‘Gentlemen Prefer Blondes’ Is Playing at the Paris, Offering New Yorkers Close-Ups of Marilyn Monroe and Jane Russell at Their Best
‘Gentlemen Prefer Blondes’ is a splendid confection, being the rare film that has, over the years, gained in dazzlement.

An uncredited scribe in the June 23, 1953, issue of Newsweek described Howard Hawks’s “Gentlemen Prefer Blondes” (1953) as an essay in “erotic anthropology”: “Hollywood’s censors require that bumps be bumped rearward … and that grinds be ground sidewise instead of in rotary form.”

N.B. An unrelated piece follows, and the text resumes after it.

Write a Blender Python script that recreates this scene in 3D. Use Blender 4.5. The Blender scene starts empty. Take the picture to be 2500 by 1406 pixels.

This writer was discussing the picture’s two stars, Jane Russell and Marilyn Monroe, but what about a musical number written by Hoagy Carmichael and Harold Adamson, “Ain’t There Anyone Here For Love?”
In it, Russell enumerates a clever string of double entendres, to wit: “I’m not in condition to wrestle/I’ve never trained in a gym/Show me a man who can nestle/And I’ll pin a meddle on him.” All the while she shimmies her generous curves “sidewise” through a gymnasium populated by a bevy of fit young men wearing flesh-colored bathing trunks.
The joke here — or, rather, one of the jokes — is that a cadre of hunky young guys can’t be distracted from their calisthenics by the admiring entreaties of a gorgeous woman. That Russell was among the reigning sex symbols of the time added its own obvious irony, but so too did the choreography of Jack Cole. Hawks had never directed a musical and gave Cole the leeway to do as he saw fit with his charges, not least spinning Russell’s feminine charms within a homoerotic subtext.

Cole’s subtext has long since become overt, and it’s worth asking how much Hawks’s picture shifted emphasis from the 1925 book of the same name by Anita Loos, not to mention the subsequent Broadway adaptation that Loos wrote in conjunction with Joseph Fields. Just how old-hat were the trappings for the story of two showgirls eager to meet the men of their dreams in 1953? Old enough, maybe, to convince the higher-ups at 20th Century Fox to add oomph with some s-e-x.
New Yorkers can get acquainted with Dorothy Shaw and Lorelei Lee at the Paris Theater, which is hosting “Gentlemen Prefer Blondes” as part of an ongoing series of films titled “The Wonders of Technicolor.” Mounted in conjunction with an exhibition at the Academy Museum of Motion Pictures at Los Angeles, “Color in Motion: Chromatic Explorations in Cinema,” the Paris’s program is also something of a follow-up to a recent Museum of Modern Art program, “Eye Candy: The Coming of Color.” If the latter tended toward misty tonalities, this one favors the super-saturated.
“Gentlemen Prefer Blondes” is a splendid confection, being the rare film that has, over the years, gained in dazzlement. As has been pointed out by many an admirer, the story of “two little girls from Little Rock” — one a gold-digger and the other having a heart of gold — is less backward than the mores of the time would seem to have allowed. Lorelei (Monroe) and Dorothy (Russell) know full well that they live in a man’s world and see fit to tweak and flout its rules. Our heroines are wise to life’s capriciousness — a fact that Monroe and Russell play up with an irresistible mixture of extravagance and grit.
Lorelei Lee was the role that made Monroe a star and she’s at her most assured here, elaborating on a ditsy sex appeal with a canniness that would have made Machiavelli call it a day. Monroe’s take on “Diamonds Are A Girl’s Best Friend” has achieved a cultural reach that was undreamed of by either its performer or choreographer. As such, Russell is, I think, unfairly overshadowed: Her performance is on game and resolute in its timing.
Both actresses thrill as Hawks provides the momentum, screenwriter Charles Lederer the drollery, and costume designer William Travilla the resplendence. “Gentlemen Prefer Blondes” will be a find for the benighted and an affirmation of delight for those who revisit it.